新市場開拓と事業拡大は、買収による技術・製品ポートフォリオの補強と、地域・用途別の組織再編で進められています。同社は「地域ごとに地元で生産する(local for local)」方針でサプライチェーンを強化し、為替や貿易政策、インフレの影響を供給網の多様化や価格転嫁、リーン活動で緩和しています。資本配分では株主還元も重視し、2014年からの自社株買いプログラムの下で2025年度は約250万株(約16億ドル相当)を買い戻しており、2025年8月に買戻枠を合計2,000万株に更新するなど柔軟なキャッシュ運用を行っています。受注残のうち約71%が12か月以内に売上化見込みであることから、短期の収益化も見込めます。

技術革新への取り組みは、電動化やクリーンテクノロジーへの投資を通じて競争優位を高めることにあります。
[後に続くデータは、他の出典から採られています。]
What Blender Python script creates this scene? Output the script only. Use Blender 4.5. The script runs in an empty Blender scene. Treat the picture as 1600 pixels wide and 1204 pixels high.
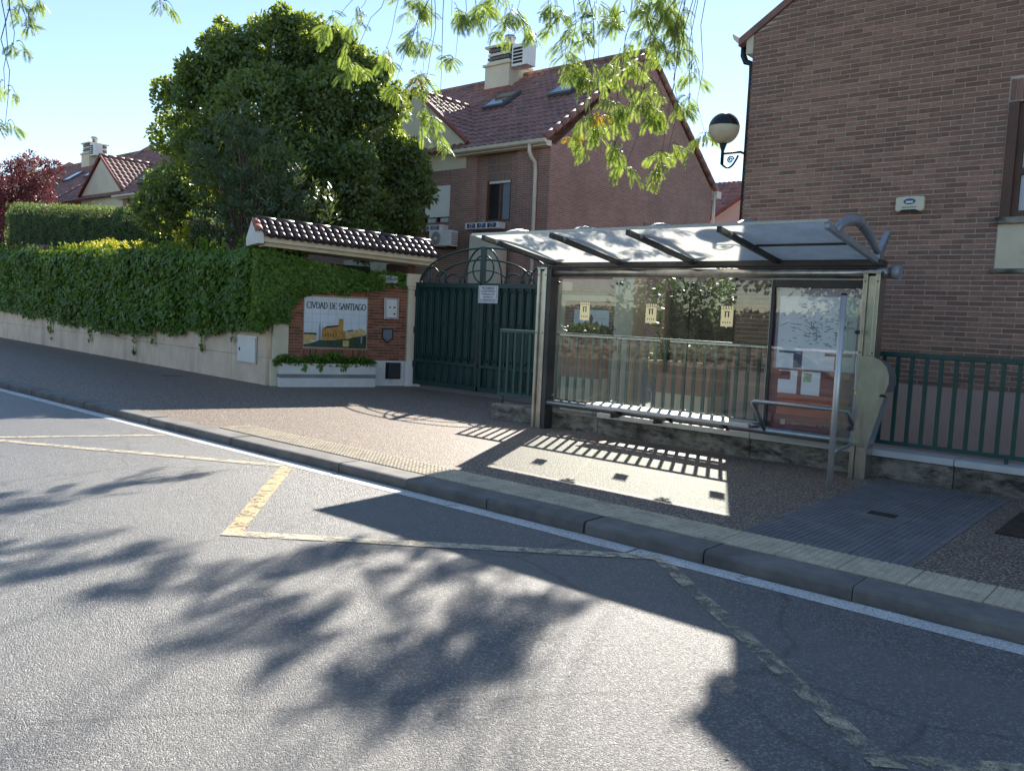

同社は設計・製造の技術力を生かしてエネルギー効率や運用コストの低減を示す製品を提供し、特許や商標など知財を保有して技術資産を守っています。具体的には電動モータ制御やパワーエレクトロニクスの強化、燃料・流体管理の高効率化、そして製造現場でのリーン導入やデジタル化により生産性を高める施策を実行中です。これらを通じて同社は顧客のコスト削減に直結する提案を増やし、長期的な環境負荷低減と収益性の両立を目指しています。